Oleh : Subchan Daragana / Pemerhati Sosial , Magister Komunikasi Universitas Bakrei
Di zaman ketika orang sibuk mengejar target besar, pekerjaan menumpuk, dan aktivitas terasa makin melelahkan, ada satu pelajaran penting yang sering luput kita sadari, ternyata hidup ini dibangun bukan oleh momen spektakuler, tetapi oleh kebiasaan kecil yang kita ulang setiap hari. Banyak orang mengejar perubahan besar, tetapi kehabisan tenaga di tengah jalan. Sementara itu, sejumlah kecil manusia melangkah pelan, konsisten, tidak heboh, tetapi setelah beberapa tahun mereka berubah total lebih tenang, lebih produktif, lebih dekat kepada Allah, dan lebih bahagia.
Belakangan ini banyak orang membicarakan buku Atomic Habits, sebuah gagasan bahwa perubahan kecil yang dilakukan secara konsisten bisa menghasilkan dampak besar. Namun jauh sebelum buku populer itu terbit, Nabi Muhammad ﷺ dan para ulama sudah mengajarkan fondasi yang sama bahkan lebih mendalam.
Dalam hadits sahih, Nabi bersabda bahwa amal yang paling dicintai Allah adalah yang dilakukan terus-menerus meskipun sedikit. Kalimat ini bukan hanya petunjuk spiritual, tetapi sebenarnya adalah prinsip manajemen diri yang luar biasa, sekaligus peta jalan perubahan yang selaras dengan cara kerja manusia.
Membaca ulang ajaran Nabi dengan perspektif kekinian membuat kita semakin sadar bahwa Islam telah menawarkan blueprint pembentukan karakter yang sangat maju. Bahkan jika dilihat dari kacamata psikologi modern, ajaran itu sangat “ilmiah”, realistis, manusiawi, dan aplikatif.
Salah satu prinsip besar yang Nabi ajarkan adalah memulai perubahan dari “identitas”, bukan dari pencapaian. Nabi membentuk para sahabat dengan kalima yang mengangkat identitas mereka, “Kalian adalah umat terbaik…”; “
“Mukmin yang kuat lebih dicintai Allah…”; “Muslim adalah orang yang selamat orang lain dari lisan dan tangannya.”

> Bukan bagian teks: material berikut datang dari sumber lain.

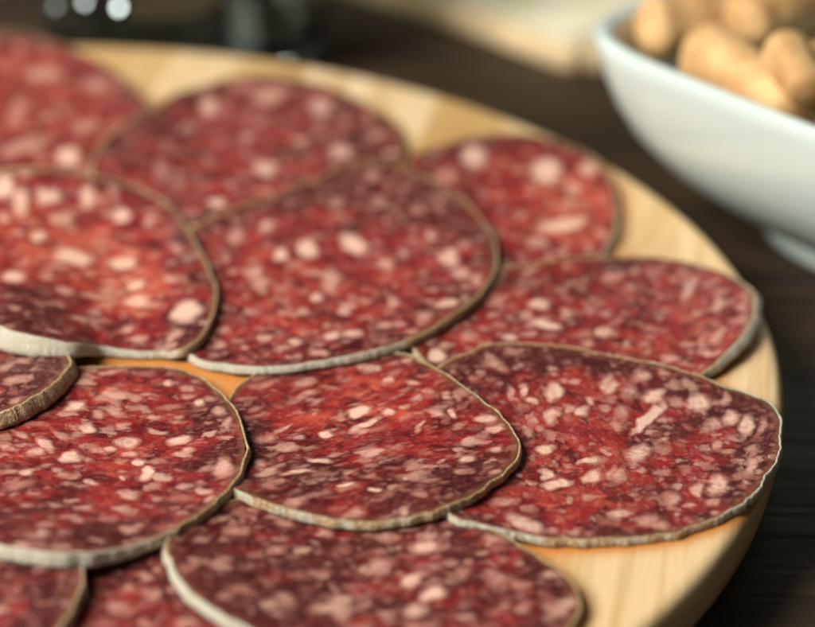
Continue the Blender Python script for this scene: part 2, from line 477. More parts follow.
    for qn, (o_, f_, dz) in enumerate(prof):
        off = o_*1e-3+sl*np.sin(f_*np.pi/2)*(1 if o_ > -.3 else .6)+(cr+(cr2 if qn % 2 else -cr2)*.5)*(1 if o_ > -.45 else .3)
        if f_ == 0: off = off-0*sl
        zz = zt-f_*T+dz*1e-3+(cr2*.6 if qn in (2, 3) else 0)
        zz = np.maximum(zz, zb+.00005)
        ringsV.append(np.stack([W2[:, 0]+nrm[:, 0]*off, W2[:, 1]+nrm[:, 1]*off, zz], -1))
    kk = len(prof); Vc = np.stack(ringsV, 1).reshape(-1, 3)
    ii = np.arange(m2)[:, None]*kk; jj = np.arange(kk)[None]
    a_ = ii+jj; b_ = ii+(jj+1) % kk; c_ = ((ii+kk) % (m2*kk))+(jj+1) % kk; d_ = ((ii+kk) % (m2*kk))+jj
    Fc = np.stack([a_, b_, c_, d_], -1).reshape(-1, 4)
    cas = mesh_obj('casing', Vc, Fc, CASE, root, loc=org)
    vattr(cas, 'pat', (Vc-org)*1e3+np.array([seed*13.7, 0, 0]))
    mo = np.full(m2, .45) if mould_lit is None else mould_lit(P[:, 0], P[:, 1])  # mould cover, with the light on front-left rims also put into this tone
    mo = np.repeat(mo, kk).reshape(m2, kk)+np.array([-.2, -.18, -.12, -.02, .1, .1, .1, .1, .1, .1])[None]
    vattr(cas, 'par', np.stack([mo.reshape(-1), np.full(m2*kk, speck), np.zeros(m2*kk)], -1))
    # ---- record
    Tz, _ = topz(GX[j0:j1, i0:i1].ravel(), GY[j0:j1, i0:i1].ravel()); Tz = Tz.reshape(j1-j0, i1-i0)
    ins = (sd < .0006)[j0:j1, i0:i1]
    H[j0:j1, i0:i1] = np.where(ins, np.maximum(H[j0:j1, i0:i1], Tz+.00025), H[j0:j1, i0:i1])
    COVER[j0:j1, i0:i1] |= (sd < 0)[j0:j1, i0:i1]
    return root

def ramp(v, a, b): 
    t = np.clip((v-a)/(b-a), 0, 1); return t*t*(3-2*t)

# fat grains read off the photograph: (origin x, origin y, zoom, [(x, y, half length, half width, tilt, paleness)])
R1 = (440, 340, 2.983, [(165,72,42,20,-15,.55),(105,115,25,15,0,.4),(210,150,12,28,20,.6),(250,150,16,25,20,.75),(275,178,20,12,-10,.75),(340,150,30,30,30,.85),(332,228,24,26,0,.75),(385,200,22,14,0,.7),(425,212,24,16,0,.8),(450,178,16,16,0,.7),(505,130,28,34,-40,.75),(315,325,30,18,0,.85),(440,360,42,9,12,.85),(450,408,36,20,20,.85),(320,400,26,20,0,.85),(350,430,50,16,8,.9),(440,470,25,14,-30,.6),(385,478,12,14,0,.6),(190,485,50,20,10,.55),(255,550,70,28,-25,.85),(515,400,18,30,-20,.55),(520,518,30,12,5,.7),(275,240,18,20,0,.5),(300,262,16,12,0,.5),(150,590,50,12,-10,.5),(490,200,20,14,0,.6)])
R2 = (600, 350, 3.137, [(30,105,30,25,40,.7),(130,80,35,22,0,.65),(155,212,68,19,38,1.05),(170,140,38,22,5,.9),(90,125,30,30,0,.5),(70,195,30,22,0,.55),(240,165,30,14,0,.6),(310,162,42,26,0,.9),(395,155,18,24,0,.6),(360,230,30,22,0,.65),(410,215,28,28,0,.8),(460,235,26,45,-15,.8),(365,300,20,28,0,.6),(475,365,20,45,-15,.7),(120,325,45,32,20,.75),(60,395,35,25,45,.6),(180,300,14,25,0,.4),(370,425,38,38,0,.8),(305,440,22,30,0,.75),(350,480,30,18,0,.6),(225,470,30,35,30,.6),(60,513,45,14,0,.75),(150,535,38,30,0,.65),(195,555,38,22,0,.55),(510,240,15,40,-20,.5),(330,365,20,14,0,.5)])
R3 = (235, 345, 3.387, [(440,75,35,16,-10,.6),(420,225,45,22,15,1.05),(440,268,70,14,22,.8),(308,302,26,16,0,.95),(215,315,25,12,0,.7),(165,285,40,10,30,.7),(180,348,40,12,15,.7),(290,390,50,13,-8,.8),(215,430,60,14,8,.75),(375,475,30,8,10,.95),(470,490,22,8,0,.9),(85,400,28,24,0,.6),(105,320,40,18,10,.55),(200,540,60,25,30,.6),(400,575,55,24,20,.6),(390,430,28,14,10,.5),(240,170,70,14,25,.5),(100,135,60,14,15,.4),(280,190,40,10,20,.5),(350,250,30,10,0,.5),(120,480,35,18,0,.4),(320,145,40,10,-10,.4)])  # palest grain: white fat with its wet glint put into the paleness
R4 = (375, 345, 3.387, [(108,50,20,10,-10,.7),(48,118,22,14,0,.75),(130,130,28,10,-10,.65),(45,228,25,16,0,.8),(155,275,30,13,50,.6),(100,208,18,12,0,.6),(205,228,28,14,0,.7),(262,230,18,16,0,.75),(375,248,44,14,5,.75),(405,285,46,14,10,.75),(408,352,34,14,10,.7),(318,385,34,17,5,.75),(285,355,28,12,10,.6),(408,428,22,14,20,.6),(285,430,28,14,0,.5),(165,415,30,8,20,.6),(65,485,30,12,20,.6),(100,560,28,20,40,.65),(105,452,14,10,0,.8),(240,168,22,16,0,.6),(180,155,25,10,0,.5),(10,490,20,7,0,.8),(180,460,45,14,10,.4),(280,170,14,18,0,.5),(150,510,30,12,0,.5),(225,395,30,8,20,.5)])
R5 = (0, 370, 3.3, [(250,118,40,20,5,.85),(290,195,35,14,0,.9),(235,288,42,24,5,.9),(150,245,35,22,-30,.8),(200,215,40,14,-25,.6),(120,270,30,18,0,.7),(90,338,25,18,0,.75),(325,265,40,16,0,.6),(360,262,28,10,15,.75),(220,350,36,18,0,.55),(300,370,26,12,-15,.75),(380,135,36,22,-20,.6),(325,145,30,18,0,.6),(60,380,60,22,10,.45),(280,460,40,20,0,.5),(400,460,35,18,0,.6),(150,525,45,20,0,.5),(405,240,35,20,0,.7),(410,405,28,14,0,.6),(70,215,40,14,-15,.5),(20,250,25,25,0,.5),(230,490,35,16,0,.4)])
R6 = (120, 370, 3.3, [(162,44,20,10,0,.75),(265,108,20,14,0,.8),(230,85,25,12,0,.5),(330,135,28,25,0,.6),(355,175,15,30,0,.55),(195,232,42,20,10,.85),(225,265,30,16,0,.7),(340,325,36,45,-20,.72),(90,340,24,34,-20,1.05),(65,305,24,18,0,.95),(30,240,40,22,0,.75),(30,278,28,14,0,.7),(125,205,40,10,-15,.7),(65,125,28,12,0,.6),(35,415,40,20,0,.7),(280,400,36,18,-20,.7),(300,430,25,16,0,.6),(10,358,12,12,0,.8),(30,535,36,20,0,.65),(185,460,22,10,0,.5),(180,520,32,12,10,.5),(130,300,35,14,0,.5),(15,470,25,14,0,.5),(300,95,18,14,0,.4)])  # the brightest grain also has a wet glint painted in as paleness
R7 = (0, 165, 3.136, [(150,92,45,24,0,.9),(65,110,28,50,0,.85),(275,100,28,38,-15,.85),(382,160,30,24,0,.95),(465,182,22,20,0,.65),(195,165,50,20,15,.65),(120,220,30,22,0,.85),(230,290,68,28,-5,1.),(388,308,46,24,0,.95),(425,375,36,22,0,.9),(430,425,50,24,0,.8),(585,460,55,40,15,1.),(45,350,45,24,0,.85),(300,412,66,13,0,.65),(50,460,28,16,0,.6),(555,265,20,18,0,.5),(545,535,35,22,20,.6),(10,60,40,40,0,.9),(355,78,22,14,0,.6),(10,165,25,20,0,.7),(190,440,20,14,0,.6),(300,485,60,10,0,.45),(170,530,40,10,-10,.4),(570,350,20,14,0,.4)])
R8 = (190, 160, 2.85, [(258,270,22,22,0,.95),(335,255,34,28,0,1),(218,185,30,22,0,.7),(130,215,28,24,0,.6),(185,320,30,25,0,.7),(200,350,30,22,0,.7),(105,280,16,14,0,.5),(360,392,20,18,0,.8),(325,430,24,14,0,.7),(405,500,30,18,0,.85),(300,518,20,18,0,.75),(215,505,30,16,0,.7),(85,525,22,20,0,.6),(370,550,38,12,0,.65),(400,340,30,45,0,.7),(440,430,26,14,0,.75),(415,120,30,22,0,.5),(260,370,30,18,0,.4)])
R9 = (340, 160, 2.85, [(40,240,48,26,-25,.95),(130,295,26,20,0,.7),(180,262,16,16,0,.6),(260,215,22,22,0,.6),(310,280,35,30,-40,.8),(345,320,35,20,0,.65),(220,140,25,16,0,.5),(355,240,20,16,0,.5),(305,410,36,18,0,.85),(150,405,22,20,0,.65),(130,470,28,16,0,.6),(35,495,35,20,0,.75),(200,490,28,12,0,.5),(390,340,22,24,0,.6),(240,445,30,18,0,.55),(90,45,25,20,0,.5),(20,415,28,14,0,.7)])
R10 = (420, 250, 2.397, [(285,130,32,14,0,.8),(300,178,45,12,-12,.9),(350,150,18,16,0,.7),(460,65,34,10,8,.6),(645,95,38,16,60,.7),(715,130,24,18,70,.7),(715,205,28,16,50,.65),(675,225,26,12,80,.5),(440,195,24,18,0,.75),(215,210,20,12,0,.75),(255,155,20,14,0,.6),(120,205,26,18,0,.5),(40,255,24,20,0,1.),(600,260,26,14,0,.7),(400,225,20,14,0,.5),(265,200,18,10,0,.6),(180,120,30,20,0,.4)])
R11 = (165, 500, 1.94, [(505,92,38,14,0,.8),(480,155,28,14,30,.85),(520,182,28,14,20,.95),(415,130,40,20,20,.6),(430,72,30,10,0,.5),(325,210,50,14,0,.7),(235,190,24,14,0,.55),(140,60,30,15,0,.5),(150,175,28,14,0,.45),(215,100,20,12,0,.5),(110,120,25,14,20,.45),(640,150,30,14,-20,.5),(690,165,24,12,0,.45),(640,75,30,10,-10,.6),(760,215,26,16,0,.6),(575,140,20,14,0,.4),(300,140,30,10,0,.35),(230,45,25,10,0,.5),(50,130,30,12,30,.35)])
RM = (400, 120, 1.964, [(145,70,28,24,0,.95),(288,98,32,30,0,1.05),(370,95,25,18,0,.75),(340,135,22,16,0,.7),(320,205,55,16,10,.9),(330,165,25,14,0,.6),(270,240,30,16,0,.6),(90,110,35,22,0,.5)])
RL1 = (0, 0, 2.717, [(570,290,28,28,0,.85),(730,260,50,30,20,.7),(660,230,50,16,0,.5),(590,550,30,16,0,.9),(720,455,40,28,0,.75),(440,460,30,30,0,.5)])
RL2 = (260, 0, 2.717, [(165,290,35,28,0,.8),(220,410,36,22,0,.85),(320,365,24,20,0,.6),(230,325,22,14,0,.5)])
RK = (0, 0, 2.717, [(185,425,38,32,0,.95),(120,200,60,26,0,.7),(235,340,45,20,10,.6),(260,230,45,25,0,.6),(70,395,90,26,15,.6),(50,300,30,60,-20,.5)])

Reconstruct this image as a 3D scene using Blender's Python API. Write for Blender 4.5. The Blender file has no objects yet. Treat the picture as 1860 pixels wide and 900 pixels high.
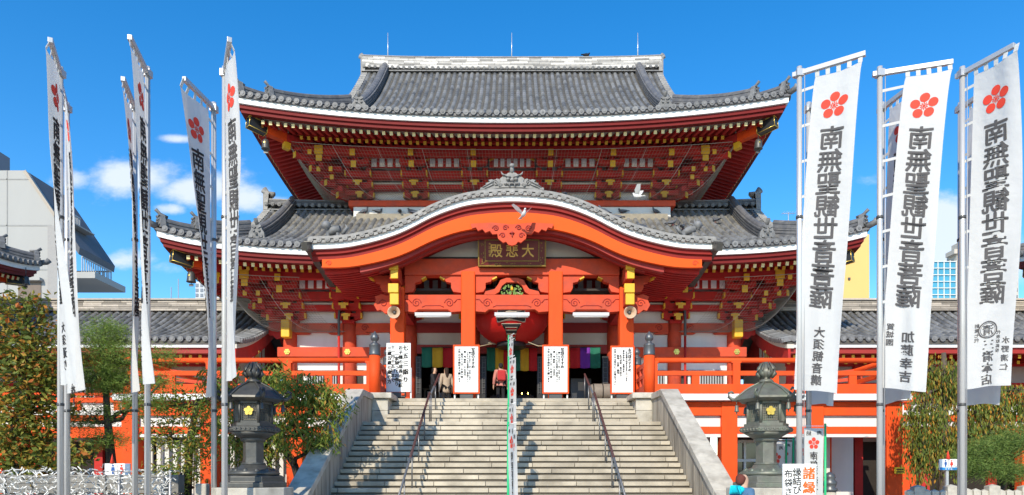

Identitas ini membuat para sahabat bergerak bukan karena tekanan, tetapi karena kesadaran diri. Saat seseorang merasa dirinya adalah hamba Allah, maka shalat bukan lagi beban. Ketika seseorang merasa dirinya adalah penuntut ilmu, maka membaca satu paragraf buku sudah cukup untuk menjaga nyala perjalanan panjangnya.
Selain identitas, Islam juga menekankan betapa kuatnya pengaruh lingkungan terhadap pembentukan kebiasaan. Nabi mengingatkan bahwa seseorang mengikuti agama sahabat dekatnya. Para ulama menguatkan nasihat ini, duduk bersama orang saleh membuat hati ikut terang, duduk bersama pedagang membuat kita ingin berdagang, sementara duduk bersama orang yang jauh dari nilai-nilai baik membuat kita ikut hanyut. Ini sejatinya sama persis dengan konsep “make it obvious” dalam ilmu kebiasaan modern, lingkungan adalah pemicu perilaku. Tanpa harus menghafal teori rumit, cukup dengan mengubah apa yang kita lihat setiap hari, kehidupan kita bisa ikut berubah.